In 2003, the American Institute of Architects (AIA) bestowed upon her Institute Honors for Collaborative Achievement, awarded to allied professionals, clients, organizations, architect teams and others "who have had a beneficial influence on, or advanced the architectural profession."
Ockman is the author or editor of several highly regarded books in her field, among them "Out of Ground Zero: Case Studies in Urban Reinvention" (Prestl Verlag, 2002), which was named the best architecture book of 2002 by The New York Times. Her 1993 book, "Architecture Culture 1943-1968: A Documentary Anthology" (Rizzoli), now in its third edition, was named Book of the Year by The New York Times and the AIA International Architecture Book Awards Program.

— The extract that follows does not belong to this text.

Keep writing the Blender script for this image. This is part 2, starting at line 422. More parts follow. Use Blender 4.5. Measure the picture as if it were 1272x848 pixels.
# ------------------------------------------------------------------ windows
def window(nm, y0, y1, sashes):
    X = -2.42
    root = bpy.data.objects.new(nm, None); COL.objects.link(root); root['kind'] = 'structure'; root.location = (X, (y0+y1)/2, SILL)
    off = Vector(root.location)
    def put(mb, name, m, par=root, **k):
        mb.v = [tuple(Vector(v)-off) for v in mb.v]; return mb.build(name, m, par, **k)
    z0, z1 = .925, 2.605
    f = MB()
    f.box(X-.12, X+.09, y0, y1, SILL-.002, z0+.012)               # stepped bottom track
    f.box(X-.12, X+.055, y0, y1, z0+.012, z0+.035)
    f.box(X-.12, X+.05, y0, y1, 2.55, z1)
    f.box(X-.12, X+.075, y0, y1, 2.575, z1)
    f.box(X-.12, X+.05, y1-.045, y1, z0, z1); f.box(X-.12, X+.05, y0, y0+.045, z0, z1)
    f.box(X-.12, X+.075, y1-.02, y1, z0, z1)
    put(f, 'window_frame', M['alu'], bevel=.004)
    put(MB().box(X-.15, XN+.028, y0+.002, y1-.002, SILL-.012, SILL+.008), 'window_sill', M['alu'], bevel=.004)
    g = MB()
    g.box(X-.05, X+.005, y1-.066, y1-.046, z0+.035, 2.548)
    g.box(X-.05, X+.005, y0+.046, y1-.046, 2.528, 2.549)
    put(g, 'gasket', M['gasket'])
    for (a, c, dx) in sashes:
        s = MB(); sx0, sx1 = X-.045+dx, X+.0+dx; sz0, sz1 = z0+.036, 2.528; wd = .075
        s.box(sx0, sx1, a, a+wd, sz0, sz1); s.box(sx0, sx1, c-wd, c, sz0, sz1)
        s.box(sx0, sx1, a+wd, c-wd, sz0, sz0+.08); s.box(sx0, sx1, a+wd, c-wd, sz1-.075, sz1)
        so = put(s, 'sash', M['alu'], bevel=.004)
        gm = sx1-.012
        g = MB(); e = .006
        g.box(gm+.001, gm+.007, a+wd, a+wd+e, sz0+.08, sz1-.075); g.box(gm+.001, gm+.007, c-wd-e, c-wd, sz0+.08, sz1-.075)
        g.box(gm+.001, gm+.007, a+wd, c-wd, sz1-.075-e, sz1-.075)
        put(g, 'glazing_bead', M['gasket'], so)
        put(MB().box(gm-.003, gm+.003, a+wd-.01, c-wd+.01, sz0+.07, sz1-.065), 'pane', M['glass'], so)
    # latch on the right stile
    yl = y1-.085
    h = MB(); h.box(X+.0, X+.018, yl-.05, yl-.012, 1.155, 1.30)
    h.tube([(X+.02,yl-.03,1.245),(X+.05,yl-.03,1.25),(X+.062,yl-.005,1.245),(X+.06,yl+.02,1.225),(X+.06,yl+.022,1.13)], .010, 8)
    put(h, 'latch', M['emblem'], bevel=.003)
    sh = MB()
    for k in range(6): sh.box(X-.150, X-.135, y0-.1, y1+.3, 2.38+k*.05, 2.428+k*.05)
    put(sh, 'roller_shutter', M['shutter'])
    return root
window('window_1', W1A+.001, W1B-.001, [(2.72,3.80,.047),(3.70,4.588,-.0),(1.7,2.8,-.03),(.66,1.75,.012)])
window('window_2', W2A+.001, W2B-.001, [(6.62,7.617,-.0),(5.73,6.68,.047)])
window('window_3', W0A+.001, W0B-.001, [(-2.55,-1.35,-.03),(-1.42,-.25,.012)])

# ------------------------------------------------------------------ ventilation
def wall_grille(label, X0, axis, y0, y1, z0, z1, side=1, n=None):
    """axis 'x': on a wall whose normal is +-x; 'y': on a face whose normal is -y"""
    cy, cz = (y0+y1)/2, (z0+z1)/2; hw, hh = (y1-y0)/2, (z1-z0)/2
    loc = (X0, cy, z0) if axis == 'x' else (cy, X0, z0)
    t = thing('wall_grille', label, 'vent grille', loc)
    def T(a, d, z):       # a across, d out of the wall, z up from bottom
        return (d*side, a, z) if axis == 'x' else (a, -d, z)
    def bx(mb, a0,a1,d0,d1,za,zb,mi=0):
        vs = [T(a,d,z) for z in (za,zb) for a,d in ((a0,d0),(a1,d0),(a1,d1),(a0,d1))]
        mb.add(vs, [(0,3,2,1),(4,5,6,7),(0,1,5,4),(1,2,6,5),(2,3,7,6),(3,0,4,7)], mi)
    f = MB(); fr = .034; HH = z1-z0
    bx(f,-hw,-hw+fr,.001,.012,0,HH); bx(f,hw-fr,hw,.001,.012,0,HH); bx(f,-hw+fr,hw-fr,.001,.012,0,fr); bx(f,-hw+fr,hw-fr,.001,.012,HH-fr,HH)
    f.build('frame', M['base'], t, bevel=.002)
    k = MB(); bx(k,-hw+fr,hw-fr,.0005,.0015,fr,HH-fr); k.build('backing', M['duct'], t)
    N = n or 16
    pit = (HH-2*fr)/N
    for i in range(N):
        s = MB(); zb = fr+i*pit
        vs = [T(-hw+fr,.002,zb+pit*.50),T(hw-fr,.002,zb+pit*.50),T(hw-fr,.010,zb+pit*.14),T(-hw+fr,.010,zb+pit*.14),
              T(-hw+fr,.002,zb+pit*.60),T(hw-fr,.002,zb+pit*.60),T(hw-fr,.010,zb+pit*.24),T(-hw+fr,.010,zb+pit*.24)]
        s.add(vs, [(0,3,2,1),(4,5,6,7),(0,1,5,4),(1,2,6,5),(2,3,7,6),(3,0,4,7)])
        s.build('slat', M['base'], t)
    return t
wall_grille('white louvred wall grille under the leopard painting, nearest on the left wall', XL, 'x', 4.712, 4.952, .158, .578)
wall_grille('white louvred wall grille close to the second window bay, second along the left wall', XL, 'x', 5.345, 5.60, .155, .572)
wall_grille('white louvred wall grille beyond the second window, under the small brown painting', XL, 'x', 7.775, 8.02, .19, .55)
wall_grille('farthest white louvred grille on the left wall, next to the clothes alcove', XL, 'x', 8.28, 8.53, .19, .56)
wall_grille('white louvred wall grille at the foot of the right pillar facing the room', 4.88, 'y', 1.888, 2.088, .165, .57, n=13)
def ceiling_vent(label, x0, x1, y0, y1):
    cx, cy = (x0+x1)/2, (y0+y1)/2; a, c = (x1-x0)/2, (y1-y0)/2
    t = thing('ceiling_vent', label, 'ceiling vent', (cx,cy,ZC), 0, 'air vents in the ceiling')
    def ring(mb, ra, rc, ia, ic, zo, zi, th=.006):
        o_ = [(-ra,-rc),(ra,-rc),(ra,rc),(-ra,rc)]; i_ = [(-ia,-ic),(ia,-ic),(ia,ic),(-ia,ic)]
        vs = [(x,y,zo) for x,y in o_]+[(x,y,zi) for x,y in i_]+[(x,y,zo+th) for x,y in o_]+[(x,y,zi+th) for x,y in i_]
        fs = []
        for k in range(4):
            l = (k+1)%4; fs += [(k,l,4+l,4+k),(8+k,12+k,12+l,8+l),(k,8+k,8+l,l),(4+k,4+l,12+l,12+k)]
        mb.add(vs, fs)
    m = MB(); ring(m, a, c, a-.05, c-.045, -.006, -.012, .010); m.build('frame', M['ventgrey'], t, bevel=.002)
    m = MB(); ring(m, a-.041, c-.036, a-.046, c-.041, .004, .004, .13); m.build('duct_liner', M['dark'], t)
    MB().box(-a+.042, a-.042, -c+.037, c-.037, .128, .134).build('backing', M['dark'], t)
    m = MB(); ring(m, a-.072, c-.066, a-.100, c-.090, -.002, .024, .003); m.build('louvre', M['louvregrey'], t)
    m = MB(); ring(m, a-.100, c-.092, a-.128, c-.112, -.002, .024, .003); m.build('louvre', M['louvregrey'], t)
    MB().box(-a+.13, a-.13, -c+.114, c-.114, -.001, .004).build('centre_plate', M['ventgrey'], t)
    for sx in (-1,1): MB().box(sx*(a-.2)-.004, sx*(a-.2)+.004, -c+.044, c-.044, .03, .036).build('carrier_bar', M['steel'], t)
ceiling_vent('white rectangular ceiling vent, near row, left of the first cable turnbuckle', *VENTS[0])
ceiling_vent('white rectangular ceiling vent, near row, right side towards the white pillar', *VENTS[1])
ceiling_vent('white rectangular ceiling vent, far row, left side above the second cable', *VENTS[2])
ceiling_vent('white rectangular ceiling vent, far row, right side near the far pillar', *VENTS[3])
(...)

Her essays and reviews have appeared in Artforum, Journal of the Society of Architectural Historians, Assemblage, ANY, Architecture, Metropolis, Arquitectura Viva, A+U, Arch+, Design Book Review, Women's Review of Books, Harvard Design Magazine and Oppositions, among others. They are included in a number of anthologies, including "Autonomy and Ideology: Positioning an Architectural Avant-Garde in North America," "The Sex of Architecture," "Architecture and Film," "The Urban Lifeworld" and "Architecture of the Everyday."